Non c’è Pasolini in ACAB
Non c’è comprensione per la retorica del guerriero proletario per pochi euro, piuttosto c’è una visione precisa sull’emarginazione e sul conflitto sociale: chi mette su scudo e tolfa, spesso, condivide più di quanto vorrebbe con chi si tatua, sul collo, la scritta A.C.A.B. All Cops Are Bastards, appunto. Il cineasta cerca di umanizzare queste persone, di non renderle “speciali”, eccezioni alla regola. Il nazismo poté diffondersi grazie alle persone normali, la violenza istituzionalizzata è un’epidemia sempre più aggressiva per lo stesso motivo. Non vi lascerà tranquilli questo film, proprio perché porta sulla terra quello che vorremmo relegare nella voce “perversioni del Sistema”.
DIAZ – Don’t Clean Up This Blood
Un capolavoro, il film italiano più bello degli ultimi trent’anni. Senza se e senza ma. E lo è perché tira in ballo la Diaz, il più grande, doloroso scandalo che ci ha colpiti negli ultimi anni. Luglio 2001, Daniele Vicari entra dentro quella scuola in cui lo Stato italiano e la sua mano armata dichiara guerra alla società civile, al paese che dissente, alle generazioni che vorrebbero cambiare il mondo. Ha sete di vendetta chi ha già ammazzato un ragazzo, Carlo Giuliani, vuole “mettere a posto” chi si è azzardato a dire che è tutto sbagliato e tutto da rifare. In quel G8 a Genova, l’uno percento vuole ancora fottere il novantanove percento. Che però non ci sta. Eccolo il “secondo livello”. Vicari ci fa sentire le botte addosso (quello che Sollima non ha fatto, fermandosi ai riti dei violenti, ai loro vezzi), l’ingiustizia della tortura sistematica, il Cile di Pinochet nell’Italia del Terzo Millennio. Ci ricorda, con pochi intuitivi fotogrammi, che quella follia, che quella repressione organizzata e feroce, che Diaz e Bolzaneto, sono figli di una strategia precisa.

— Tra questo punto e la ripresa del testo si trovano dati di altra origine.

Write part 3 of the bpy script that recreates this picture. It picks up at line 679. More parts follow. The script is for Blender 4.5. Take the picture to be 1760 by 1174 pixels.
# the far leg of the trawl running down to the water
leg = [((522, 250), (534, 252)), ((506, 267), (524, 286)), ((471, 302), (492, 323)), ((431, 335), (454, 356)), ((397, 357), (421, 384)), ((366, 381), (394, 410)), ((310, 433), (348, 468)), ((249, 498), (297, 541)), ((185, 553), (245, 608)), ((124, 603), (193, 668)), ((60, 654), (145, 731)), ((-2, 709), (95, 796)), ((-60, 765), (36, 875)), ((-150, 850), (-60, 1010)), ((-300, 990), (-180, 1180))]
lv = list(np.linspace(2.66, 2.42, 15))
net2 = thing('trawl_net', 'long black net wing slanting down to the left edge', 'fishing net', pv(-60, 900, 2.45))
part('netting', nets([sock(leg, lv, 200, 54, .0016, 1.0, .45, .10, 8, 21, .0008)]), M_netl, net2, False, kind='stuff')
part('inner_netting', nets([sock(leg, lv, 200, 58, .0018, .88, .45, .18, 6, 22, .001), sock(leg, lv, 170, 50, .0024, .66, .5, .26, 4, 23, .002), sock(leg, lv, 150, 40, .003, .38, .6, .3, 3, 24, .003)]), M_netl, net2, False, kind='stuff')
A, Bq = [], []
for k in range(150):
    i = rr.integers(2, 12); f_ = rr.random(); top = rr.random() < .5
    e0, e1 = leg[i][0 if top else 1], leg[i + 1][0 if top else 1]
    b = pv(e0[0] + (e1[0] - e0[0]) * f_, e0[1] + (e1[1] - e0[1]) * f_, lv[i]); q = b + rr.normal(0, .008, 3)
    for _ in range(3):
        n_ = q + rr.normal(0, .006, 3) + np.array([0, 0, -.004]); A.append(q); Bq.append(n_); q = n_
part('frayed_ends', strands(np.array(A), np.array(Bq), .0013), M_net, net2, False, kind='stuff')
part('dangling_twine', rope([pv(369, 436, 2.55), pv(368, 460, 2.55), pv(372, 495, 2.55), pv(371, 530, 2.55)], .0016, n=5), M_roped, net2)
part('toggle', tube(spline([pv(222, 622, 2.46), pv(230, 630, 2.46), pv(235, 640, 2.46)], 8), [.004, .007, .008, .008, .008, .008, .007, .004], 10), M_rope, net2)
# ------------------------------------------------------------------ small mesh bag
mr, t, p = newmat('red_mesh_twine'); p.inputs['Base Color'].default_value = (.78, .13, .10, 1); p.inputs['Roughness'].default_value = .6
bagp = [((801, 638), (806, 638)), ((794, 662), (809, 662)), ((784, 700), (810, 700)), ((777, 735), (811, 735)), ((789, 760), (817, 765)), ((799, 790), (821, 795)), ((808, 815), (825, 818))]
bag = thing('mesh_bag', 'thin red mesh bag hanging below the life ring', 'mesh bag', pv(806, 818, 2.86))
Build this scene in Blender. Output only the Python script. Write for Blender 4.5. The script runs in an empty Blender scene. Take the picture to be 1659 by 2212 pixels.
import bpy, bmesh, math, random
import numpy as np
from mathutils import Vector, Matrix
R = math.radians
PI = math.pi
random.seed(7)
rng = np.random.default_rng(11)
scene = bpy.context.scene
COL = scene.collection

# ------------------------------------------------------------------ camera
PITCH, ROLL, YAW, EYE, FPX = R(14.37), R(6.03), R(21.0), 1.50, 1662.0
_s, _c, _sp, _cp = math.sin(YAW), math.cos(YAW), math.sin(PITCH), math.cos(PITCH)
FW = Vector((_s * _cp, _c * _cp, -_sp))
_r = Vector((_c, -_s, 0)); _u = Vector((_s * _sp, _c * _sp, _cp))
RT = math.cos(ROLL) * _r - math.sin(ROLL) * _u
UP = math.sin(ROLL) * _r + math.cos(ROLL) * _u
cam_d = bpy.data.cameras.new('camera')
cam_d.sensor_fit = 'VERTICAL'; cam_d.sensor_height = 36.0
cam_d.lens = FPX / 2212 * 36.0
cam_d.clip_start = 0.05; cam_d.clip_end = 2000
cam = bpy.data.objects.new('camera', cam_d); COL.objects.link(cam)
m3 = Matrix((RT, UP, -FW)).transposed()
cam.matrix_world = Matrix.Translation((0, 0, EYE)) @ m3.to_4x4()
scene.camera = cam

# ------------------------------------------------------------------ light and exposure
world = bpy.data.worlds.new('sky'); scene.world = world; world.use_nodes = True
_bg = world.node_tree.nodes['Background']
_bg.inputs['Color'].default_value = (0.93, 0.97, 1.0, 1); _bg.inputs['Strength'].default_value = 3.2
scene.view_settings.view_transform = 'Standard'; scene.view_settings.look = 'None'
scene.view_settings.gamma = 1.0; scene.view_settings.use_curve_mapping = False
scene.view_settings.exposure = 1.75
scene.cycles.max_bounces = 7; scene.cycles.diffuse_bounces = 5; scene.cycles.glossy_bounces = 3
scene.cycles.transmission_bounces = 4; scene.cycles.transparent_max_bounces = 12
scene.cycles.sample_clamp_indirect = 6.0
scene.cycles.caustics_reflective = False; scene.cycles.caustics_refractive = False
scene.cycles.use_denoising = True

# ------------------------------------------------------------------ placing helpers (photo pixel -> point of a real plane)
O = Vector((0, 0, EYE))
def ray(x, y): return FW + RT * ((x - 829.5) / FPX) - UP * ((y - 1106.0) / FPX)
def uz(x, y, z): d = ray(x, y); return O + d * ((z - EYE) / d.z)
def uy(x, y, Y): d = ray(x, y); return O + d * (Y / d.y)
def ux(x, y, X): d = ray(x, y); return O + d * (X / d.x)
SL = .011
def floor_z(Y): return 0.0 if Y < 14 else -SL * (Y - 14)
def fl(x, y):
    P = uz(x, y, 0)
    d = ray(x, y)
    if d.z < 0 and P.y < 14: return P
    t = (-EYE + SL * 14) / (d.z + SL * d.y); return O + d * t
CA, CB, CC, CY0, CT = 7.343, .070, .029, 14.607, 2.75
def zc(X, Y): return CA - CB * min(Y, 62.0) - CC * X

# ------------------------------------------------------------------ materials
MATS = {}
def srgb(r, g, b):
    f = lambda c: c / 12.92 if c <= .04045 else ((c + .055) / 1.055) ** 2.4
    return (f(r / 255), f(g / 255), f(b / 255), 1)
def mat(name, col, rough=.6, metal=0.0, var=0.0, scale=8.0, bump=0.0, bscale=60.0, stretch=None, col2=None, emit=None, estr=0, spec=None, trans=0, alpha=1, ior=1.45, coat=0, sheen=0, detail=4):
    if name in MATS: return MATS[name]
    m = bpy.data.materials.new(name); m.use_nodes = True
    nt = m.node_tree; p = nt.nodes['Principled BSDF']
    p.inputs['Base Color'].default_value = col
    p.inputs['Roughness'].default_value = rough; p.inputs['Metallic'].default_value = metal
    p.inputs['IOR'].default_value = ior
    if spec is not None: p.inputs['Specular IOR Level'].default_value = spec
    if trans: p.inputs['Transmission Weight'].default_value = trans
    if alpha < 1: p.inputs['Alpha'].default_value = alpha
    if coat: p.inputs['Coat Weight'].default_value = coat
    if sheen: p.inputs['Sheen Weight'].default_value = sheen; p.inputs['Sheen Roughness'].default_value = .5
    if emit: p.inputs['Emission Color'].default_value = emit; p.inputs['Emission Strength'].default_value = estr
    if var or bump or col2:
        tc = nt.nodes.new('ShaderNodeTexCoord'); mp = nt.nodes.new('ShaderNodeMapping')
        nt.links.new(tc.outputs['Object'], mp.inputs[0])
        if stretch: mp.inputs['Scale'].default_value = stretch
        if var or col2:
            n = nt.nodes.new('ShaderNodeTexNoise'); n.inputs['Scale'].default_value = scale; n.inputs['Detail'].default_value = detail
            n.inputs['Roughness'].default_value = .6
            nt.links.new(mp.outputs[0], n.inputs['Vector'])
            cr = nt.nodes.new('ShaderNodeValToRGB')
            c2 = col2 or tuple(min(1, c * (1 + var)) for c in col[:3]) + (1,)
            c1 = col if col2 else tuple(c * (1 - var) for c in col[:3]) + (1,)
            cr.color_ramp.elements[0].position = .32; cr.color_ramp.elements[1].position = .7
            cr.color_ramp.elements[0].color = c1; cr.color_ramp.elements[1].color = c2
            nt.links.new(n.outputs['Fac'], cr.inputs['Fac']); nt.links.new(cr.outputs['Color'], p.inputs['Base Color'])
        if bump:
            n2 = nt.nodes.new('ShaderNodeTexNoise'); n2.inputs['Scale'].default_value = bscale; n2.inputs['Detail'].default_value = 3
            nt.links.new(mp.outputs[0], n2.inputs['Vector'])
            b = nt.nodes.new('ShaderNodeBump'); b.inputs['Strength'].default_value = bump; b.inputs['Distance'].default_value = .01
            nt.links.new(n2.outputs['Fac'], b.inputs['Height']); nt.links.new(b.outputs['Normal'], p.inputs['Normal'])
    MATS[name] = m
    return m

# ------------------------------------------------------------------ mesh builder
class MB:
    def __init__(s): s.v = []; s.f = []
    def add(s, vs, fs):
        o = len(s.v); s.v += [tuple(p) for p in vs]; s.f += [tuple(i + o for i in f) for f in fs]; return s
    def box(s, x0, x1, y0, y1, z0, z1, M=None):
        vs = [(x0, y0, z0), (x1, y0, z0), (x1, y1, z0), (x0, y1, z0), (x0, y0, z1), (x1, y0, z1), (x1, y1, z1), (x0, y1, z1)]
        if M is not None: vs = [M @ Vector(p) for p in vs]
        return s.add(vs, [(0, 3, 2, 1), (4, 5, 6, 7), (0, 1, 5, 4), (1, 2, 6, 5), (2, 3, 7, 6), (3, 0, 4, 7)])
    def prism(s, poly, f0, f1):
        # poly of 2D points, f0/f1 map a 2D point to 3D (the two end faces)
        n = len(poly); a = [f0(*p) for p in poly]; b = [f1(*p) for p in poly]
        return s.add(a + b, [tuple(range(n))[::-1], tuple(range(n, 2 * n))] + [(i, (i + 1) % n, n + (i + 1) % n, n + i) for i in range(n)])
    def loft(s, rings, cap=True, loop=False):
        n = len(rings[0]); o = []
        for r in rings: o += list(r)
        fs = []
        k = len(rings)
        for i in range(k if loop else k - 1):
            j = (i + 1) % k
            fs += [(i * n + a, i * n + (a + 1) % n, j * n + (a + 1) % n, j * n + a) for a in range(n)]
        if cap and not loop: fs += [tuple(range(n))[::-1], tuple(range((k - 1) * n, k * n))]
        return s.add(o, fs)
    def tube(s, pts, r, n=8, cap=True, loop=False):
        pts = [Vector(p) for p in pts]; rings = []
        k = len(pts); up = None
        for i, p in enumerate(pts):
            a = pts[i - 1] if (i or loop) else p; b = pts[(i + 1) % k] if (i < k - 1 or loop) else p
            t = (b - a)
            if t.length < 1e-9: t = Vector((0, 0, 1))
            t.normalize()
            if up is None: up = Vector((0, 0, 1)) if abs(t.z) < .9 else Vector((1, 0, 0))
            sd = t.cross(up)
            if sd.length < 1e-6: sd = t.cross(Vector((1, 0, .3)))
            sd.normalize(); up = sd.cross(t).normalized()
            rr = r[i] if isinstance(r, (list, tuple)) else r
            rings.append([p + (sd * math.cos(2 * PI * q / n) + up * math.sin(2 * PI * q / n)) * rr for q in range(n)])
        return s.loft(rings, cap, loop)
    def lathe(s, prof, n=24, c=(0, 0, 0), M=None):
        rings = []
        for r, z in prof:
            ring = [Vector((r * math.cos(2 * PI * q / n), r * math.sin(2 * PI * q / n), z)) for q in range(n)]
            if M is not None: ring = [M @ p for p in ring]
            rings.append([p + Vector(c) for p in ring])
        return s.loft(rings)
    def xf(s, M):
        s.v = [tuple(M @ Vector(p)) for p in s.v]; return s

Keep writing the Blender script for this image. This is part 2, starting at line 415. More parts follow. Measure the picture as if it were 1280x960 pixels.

E non solo italiana, ma europea: in un mondo in cui un qualsiasi presunto assassino, se in terra “straniera”, viene difeso dal proprio governo, scopriamo che tutti i paesi del continente sopportarono ogni sopruso. Nessuno si oppose ai pestaggi, al dolore inflitto ai propri cittadini, in un’Europa già unita e libera nella circolazione di persone e merci venne persino permesso un espatrio forzato, al Brennero. Se Sollima si ferma all’autogestione del reparto mobile, Vicari annoda i fili, mostra i celerini come schegge impazzite ma anche burattini, mostra uno Stato con le mani legate da se stesso, dai suoi rappresentanti schiavi di una visione della democrazia a responsabilità limitata. Un paese abituato ad avere una doppia struttura – dalla P2 alle infiltrazioni mafiose, dai servizi deviati a Gladio sono tanti, troppi gli esempi – qui mostra la sua vera natura: quella di un autoritarismo fascista che esplode ogni qualvolta la democrazia, il pluralismo prendono respiro, guardano lontano, cercano di cambiare le cose. Vicari fotografa tutto ciò con un racconto doloroso, potentissimo, terribilmente meraviglioso. E nell’ultimo primo piano c’è tutto l’abisso in cui siamo precipitati e il sospetto che la sconfitta di chi voleva, come noi, un mondo diverso e possibile, sia definitiva.
Romanzo di una strage
Quello di Marco Tullio Giordana è il racconto più lontano nel tempo. Piazza Fontana, una strage che ancora sanguina per l’atrocità dell’evento e per le ingiustizie perpetrate nella ricerca delle presunte verità su essa. Le contraddizioni di quegli anni nascono e crescono in quell’alveo fangoso fatto di colpe, responsabilità, di uno Stato deviato e della lotta armata clandestina. Tutti ne rimarranno vittime, da Pinelli con il suo malore attivo, a Calabresi, che da lì fu chiamato “commissario Finestra”. Da una possibile classe dirigente che divenne invece nemica del proprio paese e di se stessa.
Come il terzo livello della mafia, anche questo terzo livello è il più pericoloso e il meno conosciuto, il più impenetrabile e il più implacabile. Quello Stato infiltrato non sembra diverso dal nostro, quella Piazza Fontana e l’humus che la provocò sembrano francamente fin troppo vicini alla nostra attualità. E le trame sono così intricate da inquinare tutto, da rendere impossibile la divisione tra vittime e carnefici, tra utili idioti e pericolosi sanguinari, tra buoni e cattivi. Giordana riprova quello che a molti colleghi è costato tanto: con il terrorismo, in modi diversi, ci si sono bruciati in tanti. La Labate, Bellocchio, Soavi, De Maria in modi diversi, ma hanno subito in maniera forte le conseguenze di scelte più o meno coraggiose, più o meno difficili: chi facendo fatica a dirigere ancora, chi venendo scippato di un premio sacrosanto, chi rimanendo relegato ai margini, chi con un linciaggio preventivo che ne ha condizionato, sicuramente, il racconto (cosa successa a Vicari, oggetto di critiche preventive che, però, non hanno spostato le sue intenzioni di un millimetro). Forse il cinema italiano sta cambiando, forse un’altra epoca si sta aprendo, riavremo i Petri e i Rosi, riavremo Volonté. Poche settimane per saperlo. Sperando di essere in grado di sopportarli e supportarli, sperando che la rinascita non venga soffocata.